Representations of reflection monoids

Reflection groups have been investigated since the nineteenth century and now have fundamental relevance for various strands of mathematics, including Lie groups, Lie algebra and Weyl groups. Recently, Everitt and Fountain [19] formulated the notion of reflection monoids, a generalization of the idea of reflection groups to the semigroup theory. In particular, they introduced the family of Boolean reflection monoids of types $\mathscr A_{n-1}$ and $\mathscr B_{n}$, where type $\mathscr A_{n-1}$ is isomorphic to the symmetric inverse monoid, and type $\mathscr B_{n}$ is isomorphic to the monoid of partial signed permutations. The last quarter of a century has witnessed a resurgence in the interest in representations of semigroups. The principal approach to identifying these representations is the Clifford-Munn correspondence, the underlying idea of which is that irreducible representations are in one-to-one correspondence with irreducible representations of the maximal subgroups.

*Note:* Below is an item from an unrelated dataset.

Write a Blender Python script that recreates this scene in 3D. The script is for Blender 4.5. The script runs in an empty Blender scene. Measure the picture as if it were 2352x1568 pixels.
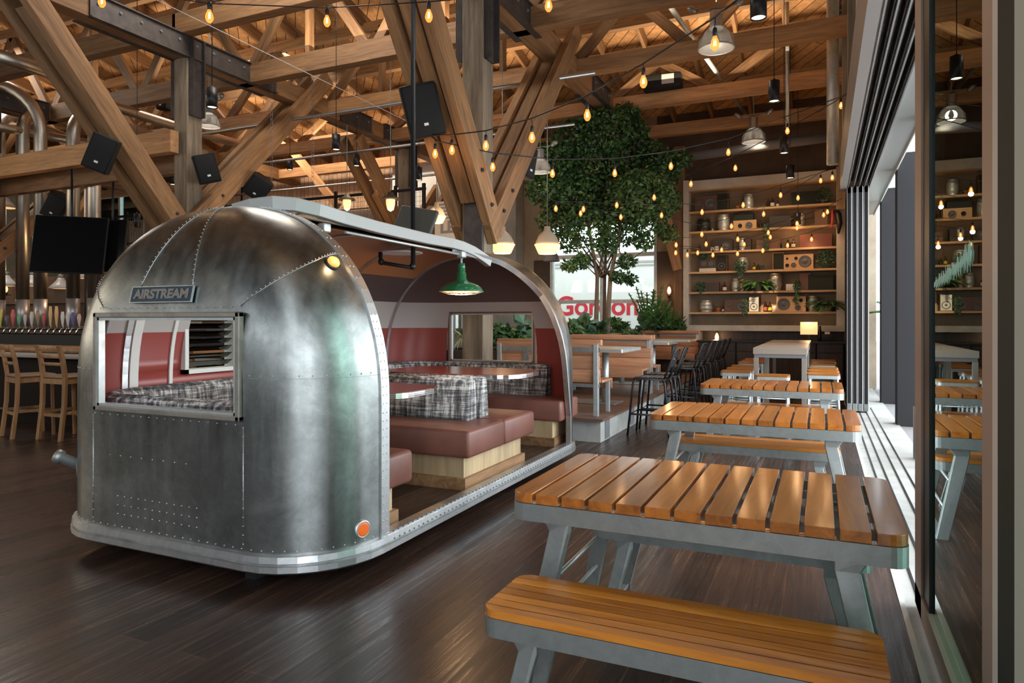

For type $\mathscr A_{n-1}$ Boolean reflection monoids, the maximal subgroups are symmetric groups $S_ {k}\ (k\leq n)$, while for type $\mathscr B_{n}$, the maximal subgroups are signed permutation groups $B_ {k}\ (k\leq n).$ These signed permutation groups and their properties can be found scattered in the literature. In this thesis, we collect and reformulate these properties in a form that is analogous to the symmetric group $S_{n}.$ We employ the Clifford-Munn correspondence to provide an explicit account of the ordinary irreducible representations of types $\mathscr A_{n-1}$ and $\mathscr B_{n}$ Boolean reflection monoids, utilizing combinatorial objects called Young tableaux. Preliminary to this, we also prove, for an arbitrary finite inverse monoid, that induced and reduced representations of an irreducible representation, derived from employing the Clifford-Munn correspondence, are themselves irreducible.